4 grudnia 2021

Przemoc w związku


 Książka Ewy Nowak jest bardzo ważna. Porusza bowiem problem przemocy w związku. 

Bohaterką powieści jest  Natalia. Chodzi do pierwszej klasy liceum. Jej rodzice postanawiają zaadoptować chłopca, co wywołuje w domu mały Armagedon. Natalia szuka oddechu wśród spotkań z przyjaciółkami, ale nie odnajduje tego, o co jej chodzi. W szkole sprawdzian goni sprawdzian. Choruje ukochany piesek. W tym wszystkim pojawia się Norbert z czwartej klasy. Robi kanapki, jest przystojny, zakochany. Natalia poznaje smak pocałunków i pierwszych pieszczot. Wszystko opisane naturalnie, ale prawdziwie. Nie przypominam sobie w polskiej literaturze takiej mieszanki dosłowności z subtelnością. Ukłony dla Autorki. Lecz nie to jest najważniejsze, lecz fakt tak drobiazgowego pokazania całego systemu przemocy wobec bliskiej osoby. Widać, że Ewa Nowak jest z zawodu pedagogiem i terapeutą. Trudno pisać coś więcej, aby nie odsłonić całości. Niektóre rozwiązania fabularne uważam za infantylne, bo nagle poważna powieść zamienia się w skrzyżowanie romansidła z poradnikiem, ale to drobiazgi.

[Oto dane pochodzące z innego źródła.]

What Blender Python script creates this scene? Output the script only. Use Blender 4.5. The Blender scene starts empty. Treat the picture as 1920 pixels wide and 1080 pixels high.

Ewa Nowak wnikliwie opisuje świat nastolatki - dla dorosłych prosty, dla zainteresowanej - skomplikowany, a co gorsza - nie wiadomo, kogo się poradzić, komu zaufać, szczególnie jeśli chodzi o sprawy intymne. Nawet kochający rodzice i przyjaciółki nie pomogą, gdy zabrnie się za daleko.

"Bardzo biała wrona" to książka potrzebna.